Even if you were up to 1,242 miles (2,000km) from the epicentre, you’d have been killed quickly by thermal radiation and supersonic winds.
The impact famously wiped out the dinosaurs, who were the apex predators at the time, and caused worldwide devastation (file photo)
The Chicxulub asteroid slammed into a shallow sea in what is now the Gulf of Mexico around 66 million years ago
T–plus 5 minutes
Winds ‘ease’ to those of a category 5 hurricane, flattening everything within 1,500km (932 miles) of the impact.
Atmospheric temperatures in the region rise to 226.85°C (440°F) and the air fills with superheated steam.
‘Next come the tidal waves, triggered by the vast quantities of displaced rock and water,’ the experts said. ‘These 100–metre mega tsunamis first strike the shores of what is now the Gulf of Mexico.’
Anyone up to 1,864 miles (3,000km) away who survived the first few seconds would likely die from overheating, earthquakes, hurricanes, fires, tsunami–driven floods or being hit by impact melt.
T–plus one hour
‘Shockwaves on land and sea are only minor inconveniences compared with the fire that is still radiating down from the sky,’ they wrote.
A belt of dust has circled the globe. The skies begin to darken in places as far away as New Zealand and Denmark.
This artist’s reconstruction depicts North Dakota in the first months following the impact of an asteroid off Mexico’s coast 66 million years ago, showing a dark, dusty and cold world in which the last non–avian dinosaurs were on the edge of extinction
T–plus one day
Huge tsunamis move east across the Atlantic and west across the Pacific, still reaching 50m (164ft) high.
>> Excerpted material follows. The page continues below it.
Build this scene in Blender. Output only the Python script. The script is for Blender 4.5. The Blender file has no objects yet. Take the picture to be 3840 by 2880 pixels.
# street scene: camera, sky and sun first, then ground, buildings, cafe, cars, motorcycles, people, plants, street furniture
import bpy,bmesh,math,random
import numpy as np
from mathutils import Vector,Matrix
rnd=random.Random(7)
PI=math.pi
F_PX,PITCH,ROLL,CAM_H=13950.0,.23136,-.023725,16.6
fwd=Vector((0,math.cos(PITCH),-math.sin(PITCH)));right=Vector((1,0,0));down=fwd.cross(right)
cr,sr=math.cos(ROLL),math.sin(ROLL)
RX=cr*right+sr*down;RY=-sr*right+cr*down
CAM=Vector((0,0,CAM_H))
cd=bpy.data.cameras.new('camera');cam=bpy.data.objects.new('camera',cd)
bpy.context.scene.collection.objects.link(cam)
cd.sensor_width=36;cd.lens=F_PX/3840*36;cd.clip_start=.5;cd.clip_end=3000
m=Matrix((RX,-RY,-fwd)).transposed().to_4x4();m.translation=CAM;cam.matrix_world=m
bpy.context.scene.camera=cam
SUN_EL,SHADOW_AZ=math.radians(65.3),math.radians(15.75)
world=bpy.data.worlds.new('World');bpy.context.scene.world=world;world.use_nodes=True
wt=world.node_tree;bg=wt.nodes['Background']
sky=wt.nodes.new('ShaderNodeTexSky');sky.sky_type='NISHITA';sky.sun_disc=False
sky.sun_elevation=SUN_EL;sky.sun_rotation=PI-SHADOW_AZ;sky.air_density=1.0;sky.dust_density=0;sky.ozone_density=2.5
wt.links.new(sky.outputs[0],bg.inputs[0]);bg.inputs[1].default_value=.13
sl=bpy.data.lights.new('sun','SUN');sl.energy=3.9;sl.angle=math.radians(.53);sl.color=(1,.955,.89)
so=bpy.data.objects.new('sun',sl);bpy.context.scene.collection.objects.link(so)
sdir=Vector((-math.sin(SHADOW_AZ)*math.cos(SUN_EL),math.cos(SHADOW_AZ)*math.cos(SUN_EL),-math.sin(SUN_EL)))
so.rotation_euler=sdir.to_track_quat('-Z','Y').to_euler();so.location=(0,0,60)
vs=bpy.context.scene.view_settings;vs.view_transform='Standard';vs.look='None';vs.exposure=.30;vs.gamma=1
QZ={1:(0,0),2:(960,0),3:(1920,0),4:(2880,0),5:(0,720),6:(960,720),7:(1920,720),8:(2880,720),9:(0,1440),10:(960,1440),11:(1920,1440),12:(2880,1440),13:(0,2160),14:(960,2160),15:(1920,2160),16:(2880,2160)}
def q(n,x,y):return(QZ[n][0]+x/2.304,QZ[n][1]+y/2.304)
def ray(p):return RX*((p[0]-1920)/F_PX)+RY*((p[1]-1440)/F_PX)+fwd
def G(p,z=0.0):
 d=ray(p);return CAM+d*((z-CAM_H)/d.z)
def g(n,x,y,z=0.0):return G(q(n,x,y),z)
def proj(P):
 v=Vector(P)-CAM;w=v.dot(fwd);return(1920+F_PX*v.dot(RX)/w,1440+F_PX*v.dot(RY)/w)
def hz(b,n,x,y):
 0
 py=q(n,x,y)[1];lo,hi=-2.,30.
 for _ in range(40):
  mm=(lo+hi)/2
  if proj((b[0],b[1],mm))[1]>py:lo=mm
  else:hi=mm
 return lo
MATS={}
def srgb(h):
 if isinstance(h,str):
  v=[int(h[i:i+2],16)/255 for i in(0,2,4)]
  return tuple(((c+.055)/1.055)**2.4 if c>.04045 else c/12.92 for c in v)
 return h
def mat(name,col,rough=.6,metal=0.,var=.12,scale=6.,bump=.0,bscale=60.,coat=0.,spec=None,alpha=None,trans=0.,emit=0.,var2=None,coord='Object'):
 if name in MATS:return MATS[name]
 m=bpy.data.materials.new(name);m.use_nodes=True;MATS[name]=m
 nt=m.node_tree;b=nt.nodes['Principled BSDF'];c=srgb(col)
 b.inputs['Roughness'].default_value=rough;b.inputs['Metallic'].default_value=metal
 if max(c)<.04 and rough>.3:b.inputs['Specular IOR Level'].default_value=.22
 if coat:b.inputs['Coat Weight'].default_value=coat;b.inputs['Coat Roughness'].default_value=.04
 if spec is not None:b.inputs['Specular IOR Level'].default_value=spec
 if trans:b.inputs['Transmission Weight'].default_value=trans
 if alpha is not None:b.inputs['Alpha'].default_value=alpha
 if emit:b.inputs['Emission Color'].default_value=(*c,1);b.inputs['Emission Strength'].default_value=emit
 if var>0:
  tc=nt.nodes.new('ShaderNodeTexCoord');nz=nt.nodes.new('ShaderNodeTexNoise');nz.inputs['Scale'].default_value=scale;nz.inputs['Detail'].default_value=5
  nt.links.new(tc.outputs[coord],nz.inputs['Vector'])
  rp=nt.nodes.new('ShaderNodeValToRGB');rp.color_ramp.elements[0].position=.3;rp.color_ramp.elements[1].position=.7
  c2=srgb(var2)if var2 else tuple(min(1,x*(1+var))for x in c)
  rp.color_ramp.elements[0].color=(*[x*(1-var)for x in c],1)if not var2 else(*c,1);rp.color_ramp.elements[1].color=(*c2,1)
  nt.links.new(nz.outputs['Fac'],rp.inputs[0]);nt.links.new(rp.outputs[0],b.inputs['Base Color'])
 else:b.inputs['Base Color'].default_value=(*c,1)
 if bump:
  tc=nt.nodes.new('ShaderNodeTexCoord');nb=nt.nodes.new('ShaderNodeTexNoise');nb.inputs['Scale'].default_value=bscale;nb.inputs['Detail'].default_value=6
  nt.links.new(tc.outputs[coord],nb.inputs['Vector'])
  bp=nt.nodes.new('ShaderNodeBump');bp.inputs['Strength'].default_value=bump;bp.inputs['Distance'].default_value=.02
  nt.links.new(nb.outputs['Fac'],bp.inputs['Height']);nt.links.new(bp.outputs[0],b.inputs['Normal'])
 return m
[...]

The burning sky triggers wildfires across the globe. In what is modern Europe and Asia, the skies continue to fill up with dust and soot. Temperatures start to drop as sunlight is blocked.
‘Trees and plants in general, including phytoplankton, close down as if for winter, unable to photosynthesise,’ the experts explained. ‘Any animals that rely on warm conditions ultimately hunker down and die.’
T–plus one week
It’s getting darker and darker, with a global drop in surface temperatures of at least 5°C (9°F).
‘This means that most of the dinosaurs and other large flying and swimming reptiles probably die from freezing within the course of this first week,’ they said. ‘Cooling temperatures and cloud cover also lead to rain. But not just any rain. Storms of acid rain fall across the Earth.’
Plants and animals on land and in shallow seas succumb to this corrosive rain while rotting vegetation, choking smoke and sulphur aerosols combine to make the planet stink.
Today, the event is marked by a thin layer of sediment called the K–Pg boundary, which can be found throughout the world in marine and terrestrial rocks, dated to 66 million years ago (pictured here in Zumaia, Spain)
T–plus one year
The atmosphere is still filled with dust and the sun hasn’t shone for a year. Average temperatures are now 15°C (27°F) lower than before the impact.
The rotted skeletons of dinosaurs and marine reptiles are scattered everywhere. Small animals like mammals the size of rats and insects nest in crevices. More than 50 per cent of plants have died out.
T–plus 10 years
Earth is still in the grip of a fierce winter. Inland lakes and rivers around the world are iced over.
‘Clearly, there were no humans about at this time – there weren’t even any larger mammals,’ the experts said.
‘But given the only species that survived were those that could burrow or live below water, it is unlikely that you could have survived this long.’
However, life slowly begins to rebuild far away from the impact site as turtles, smaller crocodiles, lizards, snakes, some ground–dwelling birds and small mammals repopulate.
T–plus 66 million years
It is estimated that half the species of plants and animals alive at the end of the Cretaceous disappeared.
But the extinction of the dinosaurs led to the successful spread and evolution of mammals.
‘It is salutary to think that without the asteroid collision, primates might never have reached the level we are at today,’ the experts concluded.
‘But it is equally salutary to consider that modern humans are causing some of the same changes to the atmosphere that ultimately killed our reptilian forebears and may one day also lead to our own demise.’